Now, for completeness, there is a way of computing the integral without finding the explicit primitive function. Namely to do the variable substitution $x = 4r/a$. This leads to the integral
$$
\int_0^\infty r^6 e^{-4r/a}dr = \frac{a^7}{2^{14}} \int_0^\infty x^6 e^{-x}dx =\frac{a^7}{2^{14} }\Gamma(7) =\frac{6! a^7}{2^{14}} = \frac{45a^7}{1024}.
$$
Of course, this requires familiarity with the gamma function, but it is a good idea to get familiar with it as a physicist.

 

[Ray Vickson]

Not right. What goes to infinity faster, exp(kr) or r^n (for fixed numbers k and n both > 0).This is not really relevant for the r-integral, which is what the OP is currently struggling with.

Regardless, the convention is clear from the expressions (physics convention).

Yes, of course, I can guess. But why should I have to?

 

[Orodruin]

Yes, of course, I can guess. But why should I have to?

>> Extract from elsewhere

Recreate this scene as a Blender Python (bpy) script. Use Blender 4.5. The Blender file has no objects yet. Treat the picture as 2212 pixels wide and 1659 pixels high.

I don't think it is necessary to guess. It is directly evident from the volume element (or the form of the spherical harmonic if you are so inclined). Besides, it is not really relevant to the OP’s issues presented in this thread - only the radial integral was. So no, I did not have to guess to help the OP with his problem. The answer would have been the same regardless of the convention.